The thermal mass walls also contribute to keeping the house temperature pleasant.

During the day, we leave the windows and doors closed, so that hot air from outside doesn’t come inside.

However after a run of very hot days (3 or more consecutive), we find that the house does start to warm up. I guess nothings perfect! But fixing the problem is simple and built into the design!

After the outside air temperature has dropped in the evening, the house is flung open.

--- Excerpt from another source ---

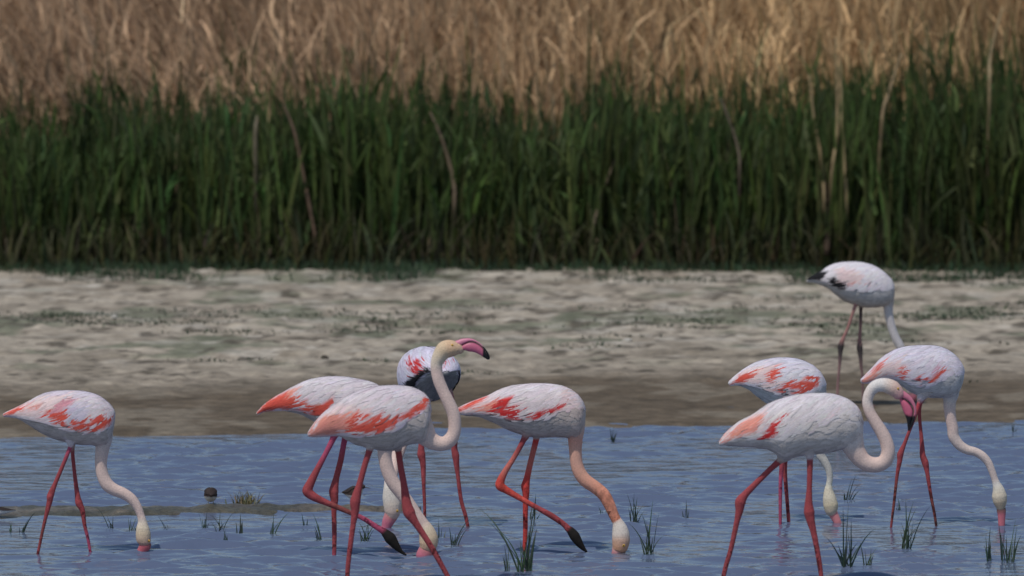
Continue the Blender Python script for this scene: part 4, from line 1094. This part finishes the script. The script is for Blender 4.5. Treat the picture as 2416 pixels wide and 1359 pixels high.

Typically around 6pm, the ‘Albany Doctor’, a cooling seabreeze arrives in Katanning from the south. All of the windows in our house are paired north – south, so that this southerly wind can cross-ventilate our house, blowing hot air out and ensuring there are no ‘dead spots’ – pockets of air that get trapped.

On still evenings, or when the ‘Doctor’ doesn’t come, our convection cooling tower comes into play, with the open upstairs windows drawing hot air out of the house. This will work regardless of breeze, as air makes its own vertical movement due to ‘hot air rises’. For more information, see the page on Cooling Tower.

As a result of these measures, the house is back to ‘needing a doona on’ cold by around 3am, resetting the internal temperature ready to face another scorching Australian summers day with ease and comfort.

We do not own an air-conditioner or other cooling device and sold our last free-standing fan after it had sat unused in a cupboard for four years. They’re just not needed.